Guess who's back, dadda da da, back again....

Somewhere, at some time, someone is going to learn a lesson about trying to dump projects on the East Falls/Allegheney West/Germantown border, without consulting the Multi-Community Alliance.

From Today's Daily News:

Street wants to move the Youth Study Center to temporary digs at the old state-owned Eastern Pennsylvania Psychiatric Institute on Henry Avenue. He's got Rendell's pledge to underwrite close to half the cost of rehabbing the old building.

But it now looks like Goliath is about to meet David in the form of the Multi-Community Alliance, representing a coalition of neighborhood groups.

The city needs to get a use certificate from the Zoning Board of Adjustment because the EPPI site isn't zoned for a youth-detention center.

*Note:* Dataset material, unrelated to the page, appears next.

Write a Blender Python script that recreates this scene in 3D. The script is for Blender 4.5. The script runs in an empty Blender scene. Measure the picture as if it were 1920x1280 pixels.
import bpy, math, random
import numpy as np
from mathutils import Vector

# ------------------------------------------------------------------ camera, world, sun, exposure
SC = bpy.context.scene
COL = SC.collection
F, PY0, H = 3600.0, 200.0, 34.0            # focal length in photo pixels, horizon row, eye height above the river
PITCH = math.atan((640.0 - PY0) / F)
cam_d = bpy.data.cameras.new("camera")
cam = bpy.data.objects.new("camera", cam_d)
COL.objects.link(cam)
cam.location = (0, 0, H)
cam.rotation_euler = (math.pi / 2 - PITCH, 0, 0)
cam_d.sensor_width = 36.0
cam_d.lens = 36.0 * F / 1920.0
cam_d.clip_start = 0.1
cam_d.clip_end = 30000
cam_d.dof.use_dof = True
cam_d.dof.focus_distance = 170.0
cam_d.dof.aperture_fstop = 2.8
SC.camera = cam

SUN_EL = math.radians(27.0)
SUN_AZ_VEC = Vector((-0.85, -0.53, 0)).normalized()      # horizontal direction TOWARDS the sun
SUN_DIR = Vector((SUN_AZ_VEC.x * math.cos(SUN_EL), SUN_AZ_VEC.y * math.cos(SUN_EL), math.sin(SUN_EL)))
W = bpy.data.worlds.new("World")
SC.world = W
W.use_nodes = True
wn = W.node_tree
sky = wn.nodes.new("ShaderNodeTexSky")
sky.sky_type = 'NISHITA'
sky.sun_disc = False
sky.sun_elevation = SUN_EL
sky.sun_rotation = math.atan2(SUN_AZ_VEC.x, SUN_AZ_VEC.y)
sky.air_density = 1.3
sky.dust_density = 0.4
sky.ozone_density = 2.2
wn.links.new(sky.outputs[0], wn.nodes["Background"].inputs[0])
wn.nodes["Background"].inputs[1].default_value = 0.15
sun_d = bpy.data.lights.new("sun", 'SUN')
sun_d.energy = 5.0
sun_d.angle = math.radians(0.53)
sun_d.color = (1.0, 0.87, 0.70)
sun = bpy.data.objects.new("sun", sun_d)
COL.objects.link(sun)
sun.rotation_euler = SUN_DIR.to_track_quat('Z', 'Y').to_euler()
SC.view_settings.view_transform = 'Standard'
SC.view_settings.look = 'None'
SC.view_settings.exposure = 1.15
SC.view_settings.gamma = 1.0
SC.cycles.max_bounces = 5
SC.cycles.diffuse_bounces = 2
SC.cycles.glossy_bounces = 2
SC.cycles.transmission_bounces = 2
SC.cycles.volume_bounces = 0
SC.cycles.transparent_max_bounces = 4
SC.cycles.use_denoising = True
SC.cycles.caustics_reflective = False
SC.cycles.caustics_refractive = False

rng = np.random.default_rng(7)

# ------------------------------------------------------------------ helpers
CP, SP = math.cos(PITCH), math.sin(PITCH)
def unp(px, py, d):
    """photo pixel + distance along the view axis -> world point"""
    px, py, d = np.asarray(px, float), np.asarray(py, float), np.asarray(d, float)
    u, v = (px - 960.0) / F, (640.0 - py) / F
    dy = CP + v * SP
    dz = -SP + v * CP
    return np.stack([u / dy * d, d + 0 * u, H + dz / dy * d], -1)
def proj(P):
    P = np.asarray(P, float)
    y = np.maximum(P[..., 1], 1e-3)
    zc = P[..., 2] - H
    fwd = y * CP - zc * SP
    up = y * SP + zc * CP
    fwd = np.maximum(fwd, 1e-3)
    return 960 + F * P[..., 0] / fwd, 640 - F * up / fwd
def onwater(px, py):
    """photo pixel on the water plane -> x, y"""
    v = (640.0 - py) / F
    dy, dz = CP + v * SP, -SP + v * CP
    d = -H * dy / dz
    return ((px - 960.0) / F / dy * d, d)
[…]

The alliance is gearing up for a major confrontation before the Zoning Board, which the hard-headed leadership concedes may be a losing proposition. But if the groups lose, they'll appeal to Common Pleas Court and up the line.

"We think our best shot is going to be before the Commonwealth Court," said alliance chairman Ralph Wynder, a ward leader who got into a verbal dustup with Street on the day the mayor announced the Youth Study Center move in early September.

....

Managing Director Loree Jones said if the city prevails before the Zoning Board, a legal challenge from the community groups "would stall the process."

And that could become an issue because the city is supposed to turn over the current Youth Study Center site at the Parkway and 21st by the end of May for the Barnes Foundation museum.

I don't know this for a fact, but, if the City had actually talked to neighbors around the property, rather than the secrecy driven-last second stuff, they may have succeeded. Instead, they only pissed people off. And, that just isn't a smart thing to do.

That area of the City is about to get a really cool, really nice gym courtesy of the Salvation Army, that is going to have childcare for first and second shift workers, a small urban farm, a pool, and free memberships for those in the neighborhood who cannot afford it. (And, no one will actually know who is paying and who isn't.) Now, they hopefully will gt a much needed supermarket, as well. In other words- good, sustainable development, for an area of the city that ranges from working class to middle class to wealthy, all within about a mile.